* _Direction_
Which lines in the material below contain the word "script"? Copy each of them.

===== Entries

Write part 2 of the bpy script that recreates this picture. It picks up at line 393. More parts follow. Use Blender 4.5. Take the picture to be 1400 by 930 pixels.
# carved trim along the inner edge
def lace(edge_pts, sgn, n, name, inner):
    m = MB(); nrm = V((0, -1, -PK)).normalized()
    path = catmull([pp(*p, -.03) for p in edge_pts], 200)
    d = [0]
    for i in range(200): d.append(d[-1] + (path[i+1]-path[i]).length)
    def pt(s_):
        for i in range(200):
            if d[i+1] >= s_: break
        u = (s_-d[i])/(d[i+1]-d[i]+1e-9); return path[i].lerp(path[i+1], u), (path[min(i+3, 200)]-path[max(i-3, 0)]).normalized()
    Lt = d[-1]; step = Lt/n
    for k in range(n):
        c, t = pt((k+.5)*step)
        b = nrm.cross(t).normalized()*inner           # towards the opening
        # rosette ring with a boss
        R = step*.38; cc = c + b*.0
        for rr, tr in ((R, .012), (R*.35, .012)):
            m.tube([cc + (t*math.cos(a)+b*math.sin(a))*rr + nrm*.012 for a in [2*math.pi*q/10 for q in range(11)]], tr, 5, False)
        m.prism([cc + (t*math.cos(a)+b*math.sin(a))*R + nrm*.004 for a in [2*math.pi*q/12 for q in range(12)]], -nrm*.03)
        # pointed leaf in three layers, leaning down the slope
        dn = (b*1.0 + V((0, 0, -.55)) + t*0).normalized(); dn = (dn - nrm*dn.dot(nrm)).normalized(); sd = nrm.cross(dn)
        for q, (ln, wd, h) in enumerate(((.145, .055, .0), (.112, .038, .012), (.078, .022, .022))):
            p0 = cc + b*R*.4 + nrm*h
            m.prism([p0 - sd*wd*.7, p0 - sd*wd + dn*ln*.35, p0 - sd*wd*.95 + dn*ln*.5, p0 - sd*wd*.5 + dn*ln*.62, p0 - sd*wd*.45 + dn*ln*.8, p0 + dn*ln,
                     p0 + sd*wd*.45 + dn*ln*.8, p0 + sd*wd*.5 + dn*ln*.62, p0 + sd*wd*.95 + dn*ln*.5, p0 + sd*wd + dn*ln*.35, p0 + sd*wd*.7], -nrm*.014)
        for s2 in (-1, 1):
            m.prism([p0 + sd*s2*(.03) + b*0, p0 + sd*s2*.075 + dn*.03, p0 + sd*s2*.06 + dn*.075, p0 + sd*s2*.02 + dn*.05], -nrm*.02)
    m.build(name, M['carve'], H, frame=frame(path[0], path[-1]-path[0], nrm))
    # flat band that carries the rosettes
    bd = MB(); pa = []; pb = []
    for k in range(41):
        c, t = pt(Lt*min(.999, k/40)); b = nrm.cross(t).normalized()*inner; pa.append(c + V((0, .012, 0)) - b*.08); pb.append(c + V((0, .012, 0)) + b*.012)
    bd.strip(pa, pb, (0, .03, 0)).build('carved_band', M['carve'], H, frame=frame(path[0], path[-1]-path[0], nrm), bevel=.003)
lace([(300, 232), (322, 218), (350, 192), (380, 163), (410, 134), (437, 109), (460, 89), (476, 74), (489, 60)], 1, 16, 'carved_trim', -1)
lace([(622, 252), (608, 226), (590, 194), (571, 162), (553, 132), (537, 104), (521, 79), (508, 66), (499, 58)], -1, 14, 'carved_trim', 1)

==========
===== Entries

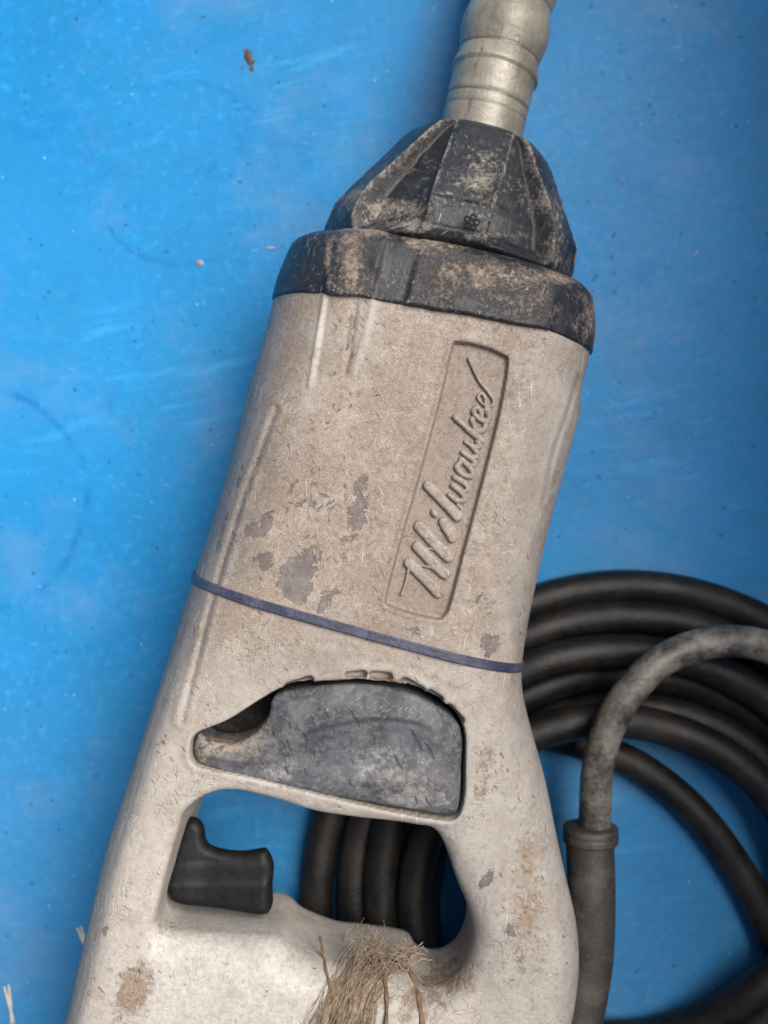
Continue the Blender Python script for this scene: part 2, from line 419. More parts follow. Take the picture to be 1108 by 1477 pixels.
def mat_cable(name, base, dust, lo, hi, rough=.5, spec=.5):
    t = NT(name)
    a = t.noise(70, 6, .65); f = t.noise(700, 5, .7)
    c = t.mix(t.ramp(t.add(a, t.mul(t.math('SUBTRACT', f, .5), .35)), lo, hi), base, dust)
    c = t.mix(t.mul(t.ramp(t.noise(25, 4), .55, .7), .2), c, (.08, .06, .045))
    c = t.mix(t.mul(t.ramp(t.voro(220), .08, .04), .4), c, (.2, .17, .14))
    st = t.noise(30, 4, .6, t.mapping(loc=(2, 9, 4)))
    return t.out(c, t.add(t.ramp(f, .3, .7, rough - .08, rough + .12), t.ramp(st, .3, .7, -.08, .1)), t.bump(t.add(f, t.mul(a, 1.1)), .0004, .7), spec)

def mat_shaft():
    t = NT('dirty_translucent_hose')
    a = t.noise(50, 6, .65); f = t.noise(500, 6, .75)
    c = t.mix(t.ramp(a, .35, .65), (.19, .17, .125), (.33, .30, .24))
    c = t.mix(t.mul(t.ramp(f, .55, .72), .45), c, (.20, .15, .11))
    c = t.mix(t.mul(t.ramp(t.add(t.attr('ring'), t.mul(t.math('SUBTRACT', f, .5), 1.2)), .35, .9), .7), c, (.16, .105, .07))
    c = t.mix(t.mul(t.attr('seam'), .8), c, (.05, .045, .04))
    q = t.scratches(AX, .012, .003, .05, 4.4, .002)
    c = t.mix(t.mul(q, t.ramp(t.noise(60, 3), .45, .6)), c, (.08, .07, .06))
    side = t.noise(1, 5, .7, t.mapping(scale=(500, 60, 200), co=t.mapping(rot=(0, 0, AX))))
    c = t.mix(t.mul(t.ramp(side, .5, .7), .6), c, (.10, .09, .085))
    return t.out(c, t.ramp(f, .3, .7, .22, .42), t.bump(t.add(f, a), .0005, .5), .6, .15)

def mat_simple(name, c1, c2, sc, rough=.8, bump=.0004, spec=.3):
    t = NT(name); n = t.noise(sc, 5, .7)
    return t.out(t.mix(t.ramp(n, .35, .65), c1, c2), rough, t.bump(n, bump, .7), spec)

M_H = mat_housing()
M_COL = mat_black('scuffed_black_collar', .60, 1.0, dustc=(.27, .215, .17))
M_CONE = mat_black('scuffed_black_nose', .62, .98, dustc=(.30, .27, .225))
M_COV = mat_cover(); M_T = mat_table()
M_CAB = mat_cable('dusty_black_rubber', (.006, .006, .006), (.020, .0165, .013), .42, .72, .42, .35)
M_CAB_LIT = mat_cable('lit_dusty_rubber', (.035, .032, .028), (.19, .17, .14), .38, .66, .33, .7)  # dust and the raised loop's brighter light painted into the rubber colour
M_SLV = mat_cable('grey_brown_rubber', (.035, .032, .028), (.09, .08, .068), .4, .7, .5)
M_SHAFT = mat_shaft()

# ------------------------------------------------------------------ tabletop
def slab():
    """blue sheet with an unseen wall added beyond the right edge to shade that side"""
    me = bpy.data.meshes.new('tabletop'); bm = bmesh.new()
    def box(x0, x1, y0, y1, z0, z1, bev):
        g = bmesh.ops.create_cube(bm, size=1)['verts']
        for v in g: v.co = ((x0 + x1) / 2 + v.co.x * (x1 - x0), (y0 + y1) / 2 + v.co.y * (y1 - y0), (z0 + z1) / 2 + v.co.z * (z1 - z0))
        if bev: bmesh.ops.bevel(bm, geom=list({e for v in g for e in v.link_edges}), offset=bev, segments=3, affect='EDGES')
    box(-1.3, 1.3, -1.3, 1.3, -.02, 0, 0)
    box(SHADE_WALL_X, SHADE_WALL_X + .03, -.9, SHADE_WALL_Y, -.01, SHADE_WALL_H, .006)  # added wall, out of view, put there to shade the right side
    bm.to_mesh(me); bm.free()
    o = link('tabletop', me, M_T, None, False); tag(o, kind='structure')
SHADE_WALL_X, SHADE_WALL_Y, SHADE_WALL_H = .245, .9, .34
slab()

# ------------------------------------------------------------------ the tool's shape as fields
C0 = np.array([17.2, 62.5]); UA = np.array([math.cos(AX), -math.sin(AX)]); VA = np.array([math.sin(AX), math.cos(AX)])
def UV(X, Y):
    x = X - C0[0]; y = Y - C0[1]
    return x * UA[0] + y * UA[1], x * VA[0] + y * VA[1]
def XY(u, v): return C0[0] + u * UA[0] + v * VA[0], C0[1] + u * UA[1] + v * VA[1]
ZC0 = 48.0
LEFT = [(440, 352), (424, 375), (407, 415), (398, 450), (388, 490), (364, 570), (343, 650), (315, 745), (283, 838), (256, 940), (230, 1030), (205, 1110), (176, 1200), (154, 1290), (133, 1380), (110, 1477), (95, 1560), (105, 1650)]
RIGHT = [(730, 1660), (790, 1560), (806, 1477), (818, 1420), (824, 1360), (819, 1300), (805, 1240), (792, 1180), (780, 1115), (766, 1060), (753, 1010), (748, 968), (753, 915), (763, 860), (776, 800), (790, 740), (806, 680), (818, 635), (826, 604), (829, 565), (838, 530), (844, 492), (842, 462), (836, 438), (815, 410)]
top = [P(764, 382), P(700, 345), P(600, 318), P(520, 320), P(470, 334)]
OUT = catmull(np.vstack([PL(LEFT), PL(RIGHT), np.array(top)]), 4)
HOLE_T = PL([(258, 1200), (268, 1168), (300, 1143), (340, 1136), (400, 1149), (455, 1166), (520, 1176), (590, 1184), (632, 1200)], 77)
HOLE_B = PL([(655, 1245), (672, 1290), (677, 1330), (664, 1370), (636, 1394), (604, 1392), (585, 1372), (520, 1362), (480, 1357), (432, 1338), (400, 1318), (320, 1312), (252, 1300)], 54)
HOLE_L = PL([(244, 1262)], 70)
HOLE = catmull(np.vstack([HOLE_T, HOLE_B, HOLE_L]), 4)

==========

* _Full solution_
Write part 2 of the bpy script that recreates this picture. It picks up at line 393. More parts follow. Use Blender 4.5. Take the picture to be 1400 by 930 pixels.
Continue the Blender Python script for this scene: part 2, from line 419. More parts follow. Take the picture to be 1108 by 1477 pixels.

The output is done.